Manifestations du 20 octobre : où se situe l’enquête ?

Trois mois après la manifestation sanglante qui a fait, officiellement, plus de 50 morts et 300 blessés, un flou entoure toujours ce qui s’est réellement passé. Où en sommes-nous avec l’enquête qui doit situer les responsabilités ?

Le 20 octobre 2022, des milliers de personnes sont descendues dans les rues de N’Djamena, la capitale, et dans d’autres villes du Tchad pour protester contre la décision de l’actuel gouvernement de transition de prolonger la période de transition de deux ans. Cette manifestation a causé des pertes en vies humaines, des blessés et des arrestations. Dans une déclaration faite le même jour, le Premier Ministre de transition Saleh Kebzabo avait annoncé une suspension de 3 mois des activités de sept partis politiques qui ont fait appel à cette manifestation et qu’une enquête au niveau national va être ouverte pour pointer du doigt les acteurs de ce drame et situer les responsabilités.

Trois mois sont déjà passés. La suspension des activités des partis politiques a été levée par le ministre de l’Administration du Territoire, de la Décentralisation et de la Bonne gouvernance, Limane Mahamat, le 20 janvier 2023. Mais, le Gouvernement et les organisateurs de la manifestation s’accusent mutuellement. Chacun renvoie la balle dans le camp de l’autre. Une mission d’enquête internationale, acceptée par le gouvernement, est censée apporter la lumière sur la manifestation. Pendant que la mission tire à sa fin, on ne voit personne poindre à l’horizon la problématique des causes de cette répression.

Entre refus de collaborer et l’indépendance de l’enquête

A la sortie de ces violences, la Communauté Economique des États de l’Afrique Centrale (CEEAC), a émis le vœu de mettre en place une commission d’enquête pour situer les faits, chose faite. Mais les leaders de la société civile et des avocats ont remis en cause la question de l’indépendance ou de l’efficacité de cette enquête et ont préconisé une assistance technique du Haut-Commissariat des Nations Unies aux droits de l’homme pour plus de crédibilité.

Du 13 au 21 novembre 2022, les chercheurs de Human Rights Watch ont interrogé les victimes, familles des victimes, témoins, membres d’organisations de la société civile, avocats et représentants du gouvernement.

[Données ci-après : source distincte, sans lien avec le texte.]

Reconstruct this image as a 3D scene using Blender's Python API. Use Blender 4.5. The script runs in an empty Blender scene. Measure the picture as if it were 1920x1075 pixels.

Human Rights Watch a également rencontré le procureur de la République, le conseiller du président en charge des questions de droits humains, et des membres de la Commission nationale des droits de l’homme (CNDH) pour leur faire part des conclusions des recherches préliminaires et demander des informations supplémentaires. Human Rights Watch a également sollicité des entretiens avec les ministres de la Justice et de la Sécurité publique, le Premier ministre et le Président de transition, mais ces derniers ont émis un refus, selon le rapport. Ce qui fait poser la question sur la réelle motivation du gouvernement à mener l’enquête.

Même si plusieurs initiatives lancées par des activistes de la société civile et des groupes d’avocats visant à recueillir les plaintes des victimes sont en cours, dans le rapport de Human Rights Watch publié le 23 janvier 2023, « ces efforts pourraient être entravés par l’incapacité des autorités à engager des poursuites à l’encontre des responsables des abus ». Le même document de relever que l’UA (Union africaine) et le Bureau des droits de l’homme de l’ONU devraient travailler avec le gouvernement pour s’assurer de l’ouverture d’une enquête indépendante, crédible, qui respecte les normes internationales ; des ressources suffisantes devraient être disponibles pour mener le travail rapidement et publier ses résultats en temps opportun.

En attendant, l’espoir demeure le seul mot de la plus part des Tchadiens pour que lumière soit faite sur les circonstances de ce drame et que les responsabilités soient situées.